Be a Model of Responsibility

Any new regulations are likely to create a period of change or confusion. Don’t let that disrupt the integrity of your efforts as you prepare for new regulations. If you are truly invested in creating a healthier built environment, prepare for and support climate reporting initiatives as though you will be held accountable, knowing that responsibility precedes compliance.

Once you’ve established that expectation of responsibility within your own company, set it with your vendors and partners and help them act in a way where they see the importance of ethical reporting.

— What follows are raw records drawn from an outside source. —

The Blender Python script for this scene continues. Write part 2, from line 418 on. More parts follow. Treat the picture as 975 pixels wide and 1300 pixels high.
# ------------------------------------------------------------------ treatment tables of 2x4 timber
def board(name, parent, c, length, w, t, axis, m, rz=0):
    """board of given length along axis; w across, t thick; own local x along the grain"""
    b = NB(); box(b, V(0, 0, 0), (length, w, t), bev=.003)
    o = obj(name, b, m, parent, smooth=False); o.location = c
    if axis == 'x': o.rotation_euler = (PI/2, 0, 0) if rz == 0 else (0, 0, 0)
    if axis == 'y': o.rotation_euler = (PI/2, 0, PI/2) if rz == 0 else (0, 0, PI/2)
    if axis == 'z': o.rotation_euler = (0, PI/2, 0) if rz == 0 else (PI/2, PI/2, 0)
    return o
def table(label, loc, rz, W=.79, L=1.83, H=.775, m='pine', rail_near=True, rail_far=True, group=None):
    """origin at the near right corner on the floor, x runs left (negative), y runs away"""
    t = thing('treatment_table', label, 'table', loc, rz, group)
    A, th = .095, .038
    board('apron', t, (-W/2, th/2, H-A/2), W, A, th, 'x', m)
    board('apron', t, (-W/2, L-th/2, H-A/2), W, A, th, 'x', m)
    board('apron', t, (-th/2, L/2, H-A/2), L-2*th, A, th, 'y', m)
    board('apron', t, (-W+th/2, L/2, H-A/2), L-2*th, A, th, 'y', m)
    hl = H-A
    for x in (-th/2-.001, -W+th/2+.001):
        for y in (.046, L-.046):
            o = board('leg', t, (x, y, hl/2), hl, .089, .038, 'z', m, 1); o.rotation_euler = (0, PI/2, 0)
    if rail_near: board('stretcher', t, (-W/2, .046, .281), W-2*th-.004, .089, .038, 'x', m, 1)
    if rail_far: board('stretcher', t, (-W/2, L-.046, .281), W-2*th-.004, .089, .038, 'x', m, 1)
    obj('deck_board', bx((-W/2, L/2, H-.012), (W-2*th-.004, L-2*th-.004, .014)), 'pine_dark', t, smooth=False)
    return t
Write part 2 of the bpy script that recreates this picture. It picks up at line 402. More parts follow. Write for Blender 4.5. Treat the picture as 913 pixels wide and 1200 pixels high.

Emissions from the built environment will continue to be a popular topic as these regulations evolve, but they aren’t the only aspect of your sustainability journey. Most successful publicly traded companies will agree that their sustainability goals rely on more than just emissions profiles of the companies that support their buildings, but they are a critical component. Good corporate citizenship, safety and the health and well-being of your employees all factor into the equation. And while it’s important to address all the issues and raise the tides, the only way to do that successfully is to have a purpose to make positive change and a plan to act methodically to improve the health of our environment.

By Dwight Abshire and Laura Abram, Contributing Writers

Dwight Abshire is Vice President of Sustainability for Crete United and Laura Abram is Principal for Emerald Renewable Energy Consulting.